• GIVEN PROBLEM
Can you transcribe the data exactly? Leave the pictures out.

— BEGIN GIVEN INFORMATION —

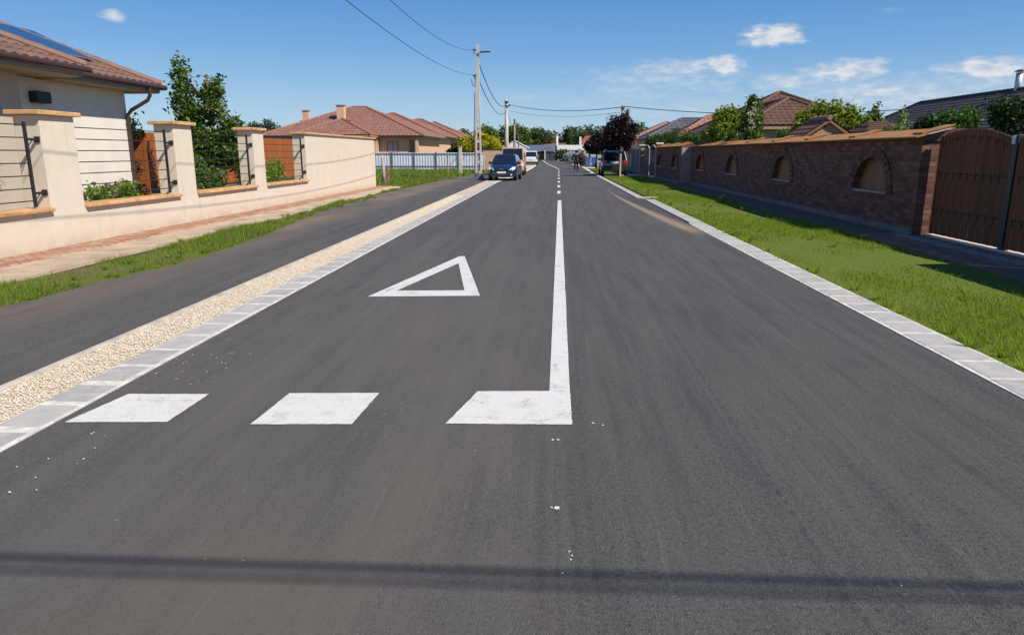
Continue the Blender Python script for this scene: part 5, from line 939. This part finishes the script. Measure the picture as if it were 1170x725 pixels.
for (x, y, sx, sy, st, soft) in [(882,40,40,17,1,.6),(856,47,18,5,.5,1.0),(128,18,16,7,.7,.9),(827,74,28,12,.95,.7),(775,79,62,13,.7,1.1),(965,82,62,16,.95,.7),(905,94,80,12,.75,1.2),(1125,78,70,15,.95,.8),(1140,92,80,12,.6,1.4),(1010,104,210,24,.8,1.5),(760,92,130,24,.6,1.6),(1120,118,240,30,.7,1.6),(900,125,280,26,.5,1.7),(700,115,120,18,.22,1.8),(600,112,40,6,.3,1.6),(480,120,30,4,.15,1.5),(1012,12,18,5,.2,1.5),(520,150,120,10,.2,1.8),(640,150,160,16,.25,1.8)]:
    a0, e0 = pxdir(x, y); a1, _ = pxdir(x+sx, y); _, e1 = pxdir(x, y-sy); CL.append(blob(a0, e0, abs(a1-a0), abs(e1-e0), st, soft))
tot = CL[0]
for c in CL[1:]: tot = k.math('MAXIMUM', tot, c)
tot = k.math('MULTIPLY', k.math('MULTIPLY', tot, 1.35), k.ramp(n2, .25, .6, .45, 1.0), clamp=True)
gam = k.n('ShaderNodeHueSaturation'); gam.inputs['Saturation'].default_value = 1.22; gam.inputs['Value'].default_value = 1.1; k.l(sky.outputs[0], gam.inputs['Color'])
gr = k.n('ShaderNodeValToRGB'); k.l(k.math('DIVIDE', el, 90.0, clamp=True), gr.inputs[0]); ge = gr.color_ramp.elements
ge[0].position = 0; ge[0].color = (.42,.66,.90,1); ge[1].position = 1; ge[1].color = (.03,.12,.38,1)
for q, c_ in ((.035,(.34,.58,.88)),(.08,(.17,.42,.82)),(.14,(.07,.27,.72)),(.3,(.04,.18,.52))): e_ = ge.new(q); e_.color = (*c_,1)
sc_ = k.n('ShaderNodeVectorMath', operation='SCALE'); k.l(gr.outputs[0], sc_.inputs[0]); sc_.inputs['Scale'].default_value = 9.6
skyc = k.mix(.72, gam.outputs[0], sc_.outputs[0])
cc = k.mix(k.ramp(n2, .35, .65), (5.6,6.4,7.6), (8.0,8.3,8.7))
k.l(k.mix(tot, skyc, cc), bg.inputs[0])
cam = bpy.data.cameras.new('camera'); co = bpy.data.objects.new('camera', cam); COL.objects.link(co); co.location = (0,0,1.65); co.rotation_euler = (R(90-13.069), 0, R(3.227))
cam.sensor_width = 36; cam.lens = 812/1170*36; cam.clip_start = .05; cam.clip_end = 3000; S.camera = co
S.view_settings.view_transform = 'Standard'; S.view_settings.look = 'None'; S.view_settings.exposure = .2; S.view_settings.gamma = 1; S.view_settings.use_curve_mapping = False
S.cycles.max_bounces = 6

— END GIVEN INFORMATION —

• ANSWER
Continue the Blender Python script for this scene: part 5, from line 939. This part finishes the script. Measure the picture as if it were 1170x725 pixels.
for (x, y, sx, sy, st, soft) in [(882,40,40,17,1,.6),(856,47,18,5,.5,1.0),(128,18,16,7,.7,.9),(827,74,28,12,.95,.7),(775,79,62,13,.7,1.1),(965,82,62,16,.95,.7),(905,94,80,12,.75,1.2),(1125,78,70,15,.95,.8),(1140,92,80,12,.6,1.4),(1010,104,210,24,.8,1.5),(760,92,130,24,.6,1.6),(1120,118,240,30,.7,1.6),(900,125,280,26,.5,1.7),(700,115,120,18,.22,1.8),(600,112,40,6,.3,1.6),(480,120,30,4,.15,1.5),(1012,12,18,5,.2,1.5),(520,150,120,10,.2,1.8),(640,150,160,16,.25,1.8)]:
    a0, e0 = pxdir(x, y); a1, _ = pxdir(x+sx, y); _, e1 = pxdir(x, y-sy); CL.append(blob(a0, e0, abs(a1-a0), abs(e1-e0), st, soft))
tot = CL[0]
for c in CL[1:]: tot = k.math('MAXIMUM', tot, c)
tot = k.math('MULTIPLY', k.math('MULTIPLY', tot, 1.35), k.ramp(n2, .25, .6, .45, 1.0), clamp=True)
gam = k.n('ShaderNodeHueSaturation'); gam.inputs['Saturation'].default_value = 1.22; gam.inputs['Value'].default_value = 1.1; k.l(sky.outputs[0], gam.inputs['Color'])
gr = k.n('ShaderNodeValToRGB'); k.l(k.math('DIVIDE', el, 90.0, clamp=True), gr.inputs[0]); ge = gr.color_ramp.elements
ge[0].position = 0; ge[0].color = (.42,.66,.90,1); ge[1].position = 1; ge[1].color = (.03,.12,.38,1)
for q, c_ in ((.035,(.34,.58,.88)),(.08,(.17,.42,.82)),(.14,(.07,.27,.72)),(.3,(.04,.18,.52))): e_ = ge.new(q); e_.color = (*c_,1)
sc_ = k.n('ShaderNodeVectorMath', operation='SCALE'); k.l(gr.outputs[0], sc_.inputs[0]); sc_.inputs['Scale'].default_value = 9.6
skyc = k.mix(.72, gam.outputs[0], sc_.outputs[0])
cc = k.mix(k.ramp(n2, .35, .65), (5.6,6.4,7.6), (8.0,8.3,8.7))
k.l(k.mix(tot, skyc, cc), bg.inputs[0])
cam = bpy.data.cameras.new('camera'); co = bpy.data.objects.new('camera', cam); COL.objects.link(co); co.location = (0,0,1.65); co.rotation_euler = (R(90-13.069), 0, R(3.227))
cam.sensor_width = 36; cam.lens = 812/1170*36; cam.clip_start = .05; cam.clip_end = 3000; S.camera = co
S.view_settings.view_transform = 'Standard'; S.view_settings.look = 'None'; S.view_settings.exposure = .2; S.view_settings.gamma = 1; S.view_settings.use_curve_mapping = False
S.cycles.max_bounces = 6